The Guptas may have already dipped into the rehabilitation trust funds for their Optimum and Koornfontein coal mines in Mpumalanga, and there is now an even greater risk the funds will be whisked out of the country, the Organisation Undoing Tax Abuse (Outa) says.
This week, Outa will apply to the High Court in Pretoria for an interim interdict to ensure the India-based Bank of Baroda continues holding the funds and to interdict the trustees or anyone else from disposing of the funds or assets of the trusts.
The organisation also wants the court to direct the trustees to reveal full details of the assets of the two trusts and their location.
This is pending an application to remove the trustees of both trusts and replace them with independent trustees who will take control of the assets and report back to the court.

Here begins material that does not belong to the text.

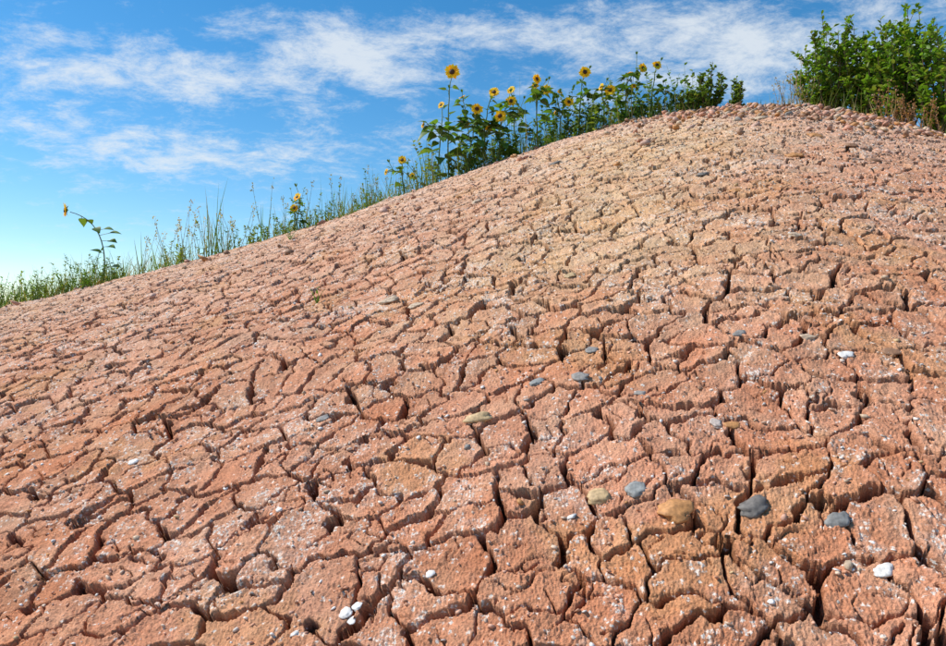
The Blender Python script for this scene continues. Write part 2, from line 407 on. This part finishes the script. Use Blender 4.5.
# ------------------------------------------------------------ weeds
def weed(mb,px,off,h,n,col,leafL=.03,lw=.18,spread=.04,lean=.35,dens=16,prof=LANCE,seed=None):
    u=(px-CX)/F; y=crest(u)+off; x=u*y
    for i in range(n):
        bx=x+random.gauss(0,spread); by=y+random.gauss(0,spread)
        b=Vector((bx,by,gz(bx,by)-.01)); hh=h*R(.6,1.1)
        tip=b+Vector((R(-lean,lean)*hh,R(-lean,lean)*hh,hh)); mid=b.lerp(tip,.5)+rv(.02)
        pts=bez(b,mid,tip,6); mb.tube(pts,[.0022-.0014*k/6 for k in range(7)],jit(col,.2),1,4)
        for k in range(dens):
            t=R(.1,1); q=pts[min(5,int(t*6))].lerp(pts[min(6,int(t*6)+1)],R(0,1))
            an=R(0,6.28); d=Vector((math.cos(an),math.sin(an),R(.1,1.1)))
            mb.leaf(q,d,Vector((0,0,1))+rv(.3),leafL*R(.6,1.2)*(1.2-.6*t),leafL*lw,jit(col,.3),prof,R(0,.5),.2,0)
        if seed:
            for k in range(10):
                q=tip+Vector((R(-.012,.012),R(-.012,.012),R(-.05,.02))); mb.leaf(q,Vector((R(-.5,.5),R(-.5,.5),1)),rv(1),.012,.004,jit(seed,.3),LANCE,0,.2,0)
mb=MB()
for i in range(36): weed(mb,R(-30,100),R(.0,.35),R(.10,.26),3,random.choice([GREEN,YGREEN]),.038,.15)
for i in range(26): weed(mb,R(100,270),R(.0,.3),R(.08,.26),2,random.choice([GREEN,YGREEN,YGREEN]),.035,.2)
for i in range(26): weed(mb,R(270,430),R(.0,.3),R(.10,.30),2,random.choice([GREEN,YGREEN]),.035,.2)
for i in range(75): weed(mb,R(430,700),R(.05,.4),R(.16,.40),3,random.choice([GREEN,DGREEN,YGREEN]),.05,.24)
mb.obj("weeds",[M_LEAF,M_STEM])
mb=MB()
for px in(182,190,197,205,228,236,160,145): weed(mb,px,R(0,.2),R(.22,.36),4,(.30,.26,.11),.02,.14,.03,.3,10,seed=(.5,.40,.2))
for px in(270,283,310,335,368,378): weed(mb,px,R(0,.2),R(.25,.38),2,(.20,.22,.08),.025,.14,.03,.2,10,seed=(.34,.30,.14))
for px in(778,786,793,800,806): weed(mb,px,R(.0,.2),R(.22,.38),4,(.36,.26,.14),.022,.14,.03,.3,10,seed=(.46,.35,.2))
for px in(880,893,900,908,916,925,938): weed(mb,px,R(-.12,.0),R(.12,.24),4,(.36,.19,.10),.022,.2,.03,.4,12,seed=(.4,.2,.1))
mb.obj("dry_weeds",[M_LEAF,M_STEM])
# ------------------------------------------------------------ shrubs
def shrub(px,off,h,w,nst,col,leafL=.05,tw=9,bare=.12,name="shrub"):
    u=(px-CX)/F; y=crest(u)+off; x=u*y; base=Vector((x,y,gz(x,y)-.02)); mb=MB()
    for i in range(nst):
        a=R(0,6.28); rr=math.sqrt(R(0,1))*w*.5
        hh=h*R(.62,1.04)*(1-.30*(rr/(w*.5))**2)
        b=base+Vector((math.cos(a)*rr*.35,math.sin(a)*rr*.35,0))
        tip=base+Vector((math.cos(a)*rr+R(-.03,.03),math.sin(a)*rr,hh))
        ctrl=b.lerp(tip,.5)+Vector((math.cos(a)*rr*.2,math.sin(a)*rr*.2,0))+rv(.03)
        pts=bez(b,ctrl,tip,12); mb.tube(pts,[.006-.0046*k/12 for k in range(13)],jit((.12,.08,.04)),1,5)
        def lv(q,ax,s=1):
            an=R(0,6.28); d=ax*R(.3,1.0)+Vector((math.cos(an),math.sin(an),R(-.2,.5)))
            mb.leaf(q,d,Vector((0,0,1))+rv(.6),leafL*s*R(.65,1.2),leafL*s*.28,jit(col if random.random()<.65 else YGREEN,.35),OVAL,R(-.1,.5),R(.1,.4),0)
        for k in range(int(hh/.016)):
            t=bare+(1-bare)*R(0,1); q=pts[min(11,int(t*12))].lerp(pts[min(12,int(t*12)+1)],R(0,1)); lv(q,Vector((0,0,1)),1.15-.4*t)
        for k in range(tw):
            t=R(bare,.9); q=pts[int(t*12)]; an=R(0,6.28)
            d=Vector((math.cos(an),math.sin(an),R(.5,1.5))).normalized(); e=q+d*R(.06,.18)*min(1,h)
            pp=[q,q.lerp(e,.5)+rv(.01),e]; mb.tube(pp,[.0022,.0016,.001],jit((.14,.12,.05)),1,4)
            for m_ in range(12): lv(q.lerp(e,R(.15,1)),d,.85)
    return mb.obj(name,[M_LEAF,M_STEM],origin=base)
BUSH=(.145,.265,.028)
shrub(830,.28,.76,.46,26,BUSH,.044)
shrub(866,.32,.70,.42,22,BUSH,.044)
shrub(899,.26,.84,.52,28,BUSH,.048)
shrub(950,.23,.86,.48,22,BUSH,.048)
shrub(709,.12,.42,.20,13,(.12,.20,.035),.036,7,name="sapling")
shrub(738,.12,.34,.10,7,(.11,.18,.035),.034,7,name="sapling")
shrub(690,.12,.28,.22,9,(.11,.18,.035),.036,5,name="sapling")
for (px,py,h) in((317,303,.07),(290,240,.10),(712,130,.07)):
    x,y=ground_hit(px,py); mb=MB(); b=Vector((x,y,float(S(x,y)[0])-.005))
    for k in range(6):
        d=Vector((R(-.5,.5),R(-.5,.5),1)); mb.blade(b,d,h*R(.6,1.1),.004,Vector((R(-.5,.5),R(-.3,.3),-.2)),jit(GREEN,.2))
    for k in range(5): mb.leaf(b+Vector((0,0,h*R(.1,.8))),Vector((R(-1,1),R(-1,1),.6)),Vector((0,0,1)),h*.25,h*.05,jit(GREEN),LANCE,.2,.2,0)
    mb.obj("seedling",[M_LEAF,M_STEM],origin=b)
# ------------------------------------------------------------ stones
import bmesh
def ico(sub):
    bm=bmesh.new(); bmesh.ops.create_icosphere(bm,subdivisions=sub,radius=1)
    v=np.array([a.co[:] for a in bm.verts]); f=np.array([[q.index for q in t.verts] for t in bm.faces]); bm.free(); return v,f
V1,F1=ico(1); V3,F3=ico(3)
GREY=(.30,.27,.24);DGREY=(.17,.15,.13);BLUEG=(.29,.29,.27);ORG=(.52,.24,.08);OCH=(.56,.38,.19);TAN=(.58,.42,.28);WHT=(.80,.75,.69);BRN=(.33,.17,.09)
def pebble(px,py,wpx,hpx,col,name="pebble"):
    x,y=ground_hit(px,py+hpx*.2); r=wpx/2/F*y*1.02
    asp=min(1.0,hpx/wpx*1.2)
    ax=np.array([r,r*asp,r*.30])
    v=V3.copy(); s=RNG.rand()*50
    for k in range(5):
        nn=RNG.randn(3); nn/=np.linalg.norm(nn); t=RNG.uniform(.62,.85); dd=v@nn; v=v-np.outer(np.maximum(dd-t,0),nn)*.85
    n=perlin(v[:,0]*1.3+s,v[:,1]*1.3+v[:,2]*1.7,2); n2=perlin(v[:,0]*3+s,v[:,1]*3-v[:,2]*3,5)
    v=v*(1+.30*n+.12*n2)[:,None]*ax*1.12
    a=R(-.3,.3); c,s_=math.cos(a),math.sin(a); v=np.stack([v[:,0]*c-v[:,1]*s_,v[:,0]*s_+v[:,1]*c,v[:,2]],1)
    sx=(gz(x+.05,y)-gz(x-.05,y))/.1; sy=(gz(x,y+.05)-gz(x,y-.05))/.1
    v[:,2]+=v[:,0]*sx+v[:,1]*sy
    gx_,gy_=np.meshgrid(np.linspace(-.7,.7,5)*r,np.linspace(-.7,.7,5)*r*asp)
    pts=S(x+gx_.ravel(),y+gy_.ravel())-gx_.ravel()*sx-gy_.ravel()*sy
    z=float(np.percentile(pts,76))
    mb=MB(); mb.add(v+np.array([x,y,z+r*.10]),[tuple(f) for f in F3],col,0)
    mb.obj(name,[M_STONE],origin=(x,y,z))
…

Alternatively, Outa wants Mineral Resources Minister Mosebenzi Zwane to ensure that other satisfactory arrangements are in place to make financial provision for the ultimate rehabilitation of the mines when they are closed.
Outa launched the application shortly after the High Court in Pretoria dismissed an application by companies in the Gupta family’s Oakbay group (including the two mines) to stop the Bank of Baroda from closing their accounts and calling up their loans at the end of the month.
Oakbay acting CEO Ronica Ragavan said in court papers the companies had been unable to secure an alternative bank and faced collapse, that the mining licences of the two mines could be endangered and rehabilitation work currently under way would have to stop.
Outa’s head of legal affairs, Stefanie Fick, said in an affidavit it appeared that Ragavan had access to the trust funds without the involvement of the trustees and had made two unsuccessful attempts to access the funds for purposes other than the future rehabilitation of the mines.
The trust funds were, in terms of environmental legislation, expressly to be used to cover environmental rehabilitation on closure of the mines.
She said Outa appreciated why Bank of Baroda wanted to terminate its relationship with the Guptas and the trusts, but it could not do so in a manner that caused a breach of environmental legislation or endangered the rehabilitation trust funds.